◆ **REQUIRED WORK**: Retype everything from the line that contains "Build this scene" down to the line that contains "R = math.radians", inclusive, without altering or adding anything.

────────────────

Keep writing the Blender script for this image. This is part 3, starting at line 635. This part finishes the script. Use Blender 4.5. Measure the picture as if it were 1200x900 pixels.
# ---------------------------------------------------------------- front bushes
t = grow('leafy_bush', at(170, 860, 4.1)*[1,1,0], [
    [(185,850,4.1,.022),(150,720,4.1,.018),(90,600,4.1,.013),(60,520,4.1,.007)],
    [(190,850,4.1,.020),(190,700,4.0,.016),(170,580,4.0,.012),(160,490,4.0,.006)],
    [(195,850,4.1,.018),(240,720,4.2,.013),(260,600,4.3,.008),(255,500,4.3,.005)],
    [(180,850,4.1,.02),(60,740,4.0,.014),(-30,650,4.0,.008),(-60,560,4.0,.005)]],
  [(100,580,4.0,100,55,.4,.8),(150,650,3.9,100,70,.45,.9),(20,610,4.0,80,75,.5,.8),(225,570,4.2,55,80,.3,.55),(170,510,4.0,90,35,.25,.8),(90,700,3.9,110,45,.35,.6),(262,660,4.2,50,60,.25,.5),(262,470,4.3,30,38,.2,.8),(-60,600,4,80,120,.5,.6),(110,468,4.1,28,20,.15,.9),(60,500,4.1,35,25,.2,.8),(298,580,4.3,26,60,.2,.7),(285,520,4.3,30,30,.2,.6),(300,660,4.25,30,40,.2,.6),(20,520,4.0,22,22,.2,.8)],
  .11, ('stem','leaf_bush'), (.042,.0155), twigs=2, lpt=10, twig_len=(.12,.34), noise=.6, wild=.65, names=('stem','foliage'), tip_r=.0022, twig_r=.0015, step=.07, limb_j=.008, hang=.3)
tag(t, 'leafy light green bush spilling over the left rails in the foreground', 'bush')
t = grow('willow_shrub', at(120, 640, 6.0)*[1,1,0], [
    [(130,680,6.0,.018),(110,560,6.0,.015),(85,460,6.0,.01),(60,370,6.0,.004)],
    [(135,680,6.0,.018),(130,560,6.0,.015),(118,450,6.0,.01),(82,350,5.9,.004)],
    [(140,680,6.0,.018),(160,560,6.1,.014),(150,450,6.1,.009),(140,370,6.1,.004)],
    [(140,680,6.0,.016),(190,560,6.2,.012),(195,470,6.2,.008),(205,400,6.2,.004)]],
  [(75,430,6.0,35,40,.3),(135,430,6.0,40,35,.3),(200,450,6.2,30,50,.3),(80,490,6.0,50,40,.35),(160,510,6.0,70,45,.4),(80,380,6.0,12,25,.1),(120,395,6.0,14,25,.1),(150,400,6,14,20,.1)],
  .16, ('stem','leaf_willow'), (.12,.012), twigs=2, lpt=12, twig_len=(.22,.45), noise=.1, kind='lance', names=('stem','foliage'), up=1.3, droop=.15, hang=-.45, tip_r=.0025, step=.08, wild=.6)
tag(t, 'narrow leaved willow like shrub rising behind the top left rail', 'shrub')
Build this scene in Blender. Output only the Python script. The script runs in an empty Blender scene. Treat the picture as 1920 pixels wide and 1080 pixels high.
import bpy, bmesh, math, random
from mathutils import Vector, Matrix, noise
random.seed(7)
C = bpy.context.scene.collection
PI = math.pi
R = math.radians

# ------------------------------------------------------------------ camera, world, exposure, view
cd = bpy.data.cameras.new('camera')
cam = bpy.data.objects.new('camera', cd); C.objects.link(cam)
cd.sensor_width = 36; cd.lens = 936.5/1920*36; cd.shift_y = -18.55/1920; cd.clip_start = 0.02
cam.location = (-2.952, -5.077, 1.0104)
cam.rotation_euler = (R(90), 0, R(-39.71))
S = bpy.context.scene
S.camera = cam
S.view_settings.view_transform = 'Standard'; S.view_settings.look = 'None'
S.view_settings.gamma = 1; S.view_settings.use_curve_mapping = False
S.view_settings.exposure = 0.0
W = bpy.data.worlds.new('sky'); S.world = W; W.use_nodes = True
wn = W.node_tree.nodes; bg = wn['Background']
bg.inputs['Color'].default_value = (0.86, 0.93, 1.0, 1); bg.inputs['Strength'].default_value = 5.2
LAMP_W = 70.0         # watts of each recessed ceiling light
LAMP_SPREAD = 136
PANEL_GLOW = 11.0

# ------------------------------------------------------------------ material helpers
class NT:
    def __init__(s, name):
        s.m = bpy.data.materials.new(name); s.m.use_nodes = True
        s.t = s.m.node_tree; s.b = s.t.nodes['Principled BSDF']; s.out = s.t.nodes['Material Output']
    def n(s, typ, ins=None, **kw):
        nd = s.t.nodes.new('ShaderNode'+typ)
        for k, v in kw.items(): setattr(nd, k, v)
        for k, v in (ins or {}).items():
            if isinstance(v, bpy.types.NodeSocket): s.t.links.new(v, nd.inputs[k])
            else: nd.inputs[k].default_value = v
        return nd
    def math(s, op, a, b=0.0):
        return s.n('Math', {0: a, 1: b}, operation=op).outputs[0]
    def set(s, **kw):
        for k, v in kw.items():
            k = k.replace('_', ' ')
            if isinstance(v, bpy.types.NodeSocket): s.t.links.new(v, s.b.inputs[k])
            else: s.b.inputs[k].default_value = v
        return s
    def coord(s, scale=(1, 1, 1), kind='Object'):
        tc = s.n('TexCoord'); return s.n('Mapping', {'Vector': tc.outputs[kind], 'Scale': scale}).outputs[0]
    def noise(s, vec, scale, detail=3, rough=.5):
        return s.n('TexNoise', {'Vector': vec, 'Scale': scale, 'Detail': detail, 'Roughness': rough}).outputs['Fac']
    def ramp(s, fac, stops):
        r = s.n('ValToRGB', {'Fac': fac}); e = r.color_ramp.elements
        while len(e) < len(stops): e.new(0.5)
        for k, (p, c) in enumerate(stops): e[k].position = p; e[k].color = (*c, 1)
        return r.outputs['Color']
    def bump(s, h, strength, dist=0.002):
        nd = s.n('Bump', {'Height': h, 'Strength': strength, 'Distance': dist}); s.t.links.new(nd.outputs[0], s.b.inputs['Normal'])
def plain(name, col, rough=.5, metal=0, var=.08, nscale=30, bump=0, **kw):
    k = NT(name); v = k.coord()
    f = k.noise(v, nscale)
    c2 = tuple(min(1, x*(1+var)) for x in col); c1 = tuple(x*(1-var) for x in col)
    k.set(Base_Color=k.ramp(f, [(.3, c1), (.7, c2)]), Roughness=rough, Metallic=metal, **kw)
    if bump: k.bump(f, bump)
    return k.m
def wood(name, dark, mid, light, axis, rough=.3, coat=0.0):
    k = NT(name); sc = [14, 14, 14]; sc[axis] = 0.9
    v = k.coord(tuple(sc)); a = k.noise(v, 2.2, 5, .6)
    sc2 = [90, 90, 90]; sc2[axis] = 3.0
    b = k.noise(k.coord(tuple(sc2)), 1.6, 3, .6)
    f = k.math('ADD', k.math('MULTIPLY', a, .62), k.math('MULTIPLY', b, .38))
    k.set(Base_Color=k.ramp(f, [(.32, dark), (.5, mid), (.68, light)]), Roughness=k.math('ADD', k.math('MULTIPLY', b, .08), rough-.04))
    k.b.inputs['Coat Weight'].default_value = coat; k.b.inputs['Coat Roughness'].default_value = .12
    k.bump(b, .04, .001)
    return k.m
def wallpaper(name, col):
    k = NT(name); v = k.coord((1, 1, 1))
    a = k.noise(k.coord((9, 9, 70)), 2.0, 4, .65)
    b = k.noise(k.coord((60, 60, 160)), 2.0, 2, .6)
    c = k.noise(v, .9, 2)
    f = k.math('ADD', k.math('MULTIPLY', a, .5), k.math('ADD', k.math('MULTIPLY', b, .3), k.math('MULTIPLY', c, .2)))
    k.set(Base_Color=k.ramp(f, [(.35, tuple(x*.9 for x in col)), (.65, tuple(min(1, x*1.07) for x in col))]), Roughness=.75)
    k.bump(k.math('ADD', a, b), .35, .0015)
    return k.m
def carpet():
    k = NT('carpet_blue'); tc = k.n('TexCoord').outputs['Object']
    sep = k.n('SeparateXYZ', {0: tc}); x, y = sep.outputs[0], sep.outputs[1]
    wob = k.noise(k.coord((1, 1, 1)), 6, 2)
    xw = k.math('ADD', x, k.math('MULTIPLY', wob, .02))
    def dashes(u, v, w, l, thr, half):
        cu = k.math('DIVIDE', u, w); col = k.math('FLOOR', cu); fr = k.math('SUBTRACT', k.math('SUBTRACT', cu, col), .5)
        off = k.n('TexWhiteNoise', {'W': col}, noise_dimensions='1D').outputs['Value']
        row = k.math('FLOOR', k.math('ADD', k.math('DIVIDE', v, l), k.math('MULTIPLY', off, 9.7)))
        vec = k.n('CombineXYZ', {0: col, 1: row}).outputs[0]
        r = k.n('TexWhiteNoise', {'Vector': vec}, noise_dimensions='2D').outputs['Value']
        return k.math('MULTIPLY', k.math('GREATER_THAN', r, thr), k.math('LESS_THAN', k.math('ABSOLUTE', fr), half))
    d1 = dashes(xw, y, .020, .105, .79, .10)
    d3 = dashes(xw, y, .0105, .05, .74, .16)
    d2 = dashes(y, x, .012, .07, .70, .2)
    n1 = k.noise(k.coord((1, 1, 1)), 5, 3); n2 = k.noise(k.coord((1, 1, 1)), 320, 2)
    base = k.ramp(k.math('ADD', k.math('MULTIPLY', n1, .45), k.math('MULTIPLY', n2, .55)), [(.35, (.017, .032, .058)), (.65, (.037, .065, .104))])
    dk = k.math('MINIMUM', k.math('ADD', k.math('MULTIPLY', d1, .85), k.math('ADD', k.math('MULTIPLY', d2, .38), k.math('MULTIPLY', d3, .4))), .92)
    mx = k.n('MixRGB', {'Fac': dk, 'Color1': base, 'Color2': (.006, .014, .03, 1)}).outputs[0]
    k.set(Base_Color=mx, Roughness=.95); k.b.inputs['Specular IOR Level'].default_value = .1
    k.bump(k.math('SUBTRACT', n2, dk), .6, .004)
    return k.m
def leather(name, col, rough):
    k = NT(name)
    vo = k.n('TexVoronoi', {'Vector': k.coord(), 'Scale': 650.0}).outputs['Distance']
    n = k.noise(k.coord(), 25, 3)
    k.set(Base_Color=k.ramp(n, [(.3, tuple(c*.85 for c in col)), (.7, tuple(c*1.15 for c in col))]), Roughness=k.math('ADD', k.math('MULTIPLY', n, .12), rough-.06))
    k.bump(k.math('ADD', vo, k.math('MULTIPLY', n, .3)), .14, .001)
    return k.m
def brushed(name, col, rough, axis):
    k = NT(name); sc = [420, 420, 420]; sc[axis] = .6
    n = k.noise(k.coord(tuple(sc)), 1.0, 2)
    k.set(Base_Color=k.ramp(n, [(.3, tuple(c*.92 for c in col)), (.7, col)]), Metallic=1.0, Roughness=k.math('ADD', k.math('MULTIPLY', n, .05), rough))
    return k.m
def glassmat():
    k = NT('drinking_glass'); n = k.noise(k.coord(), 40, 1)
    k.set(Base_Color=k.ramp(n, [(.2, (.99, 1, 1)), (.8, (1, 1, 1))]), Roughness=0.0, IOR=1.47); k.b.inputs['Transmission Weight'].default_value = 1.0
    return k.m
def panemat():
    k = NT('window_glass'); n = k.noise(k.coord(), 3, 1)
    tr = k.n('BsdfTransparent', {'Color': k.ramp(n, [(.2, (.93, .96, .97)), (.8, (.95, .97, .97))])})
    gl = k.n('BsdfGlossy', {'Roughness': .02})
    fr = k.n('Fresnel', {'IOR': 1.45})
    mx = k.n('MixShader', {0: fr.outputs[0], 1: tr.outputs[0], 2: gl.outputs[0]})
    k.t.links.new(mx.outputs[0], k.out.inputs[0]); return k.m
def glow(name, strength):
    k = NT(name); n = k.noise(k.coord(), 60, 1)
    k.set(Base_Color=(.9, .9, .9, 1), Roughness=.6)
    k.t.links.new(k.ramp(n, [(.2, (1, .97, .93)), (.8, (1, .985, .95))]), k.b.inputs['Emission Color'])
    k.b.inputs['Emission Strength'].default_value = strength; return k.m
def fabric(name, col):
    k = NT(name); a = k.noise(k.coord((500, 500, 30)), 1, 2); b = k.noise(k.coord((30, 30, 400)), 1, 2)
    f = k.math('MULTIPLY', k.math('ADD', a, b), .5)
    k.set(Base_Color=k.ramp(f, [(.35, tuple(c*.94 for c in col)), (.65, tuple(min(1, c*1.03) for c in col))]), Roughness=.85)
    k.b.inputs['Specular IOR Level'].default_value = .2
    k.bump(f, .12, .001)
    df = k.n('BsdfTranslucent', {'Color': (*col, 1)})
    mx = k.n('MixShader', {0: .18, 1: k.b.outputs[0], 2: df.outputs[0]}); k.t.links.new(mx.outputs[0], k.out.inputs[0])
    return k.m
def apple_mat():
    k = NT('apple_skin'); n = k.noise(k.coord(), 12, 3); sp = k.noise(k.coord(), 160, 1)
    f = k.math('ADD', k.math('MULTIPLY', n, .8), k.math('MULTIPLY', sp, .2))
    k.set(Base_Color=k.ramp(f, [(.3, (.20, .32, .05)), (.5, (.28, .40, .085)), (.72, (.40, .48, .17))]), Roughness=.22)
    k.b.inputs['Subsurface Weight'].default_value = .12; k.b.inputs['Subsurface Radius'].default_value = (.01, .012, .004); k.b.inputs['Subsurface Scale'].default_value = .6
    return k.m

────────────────

◆ **EXERCISE RESULT**:
Build this scene in Blender. Output only the Python script. The script runs in an empty Blender scene. Treat the picture as 1920 pixels wide and 1080 pixels high.
import bpy, bmesh, math, random
from mathutils import Vector, Matrix, noise
random.seed(7)
C = bpy.context.scene.collection
PI = math.pi
R = math.radians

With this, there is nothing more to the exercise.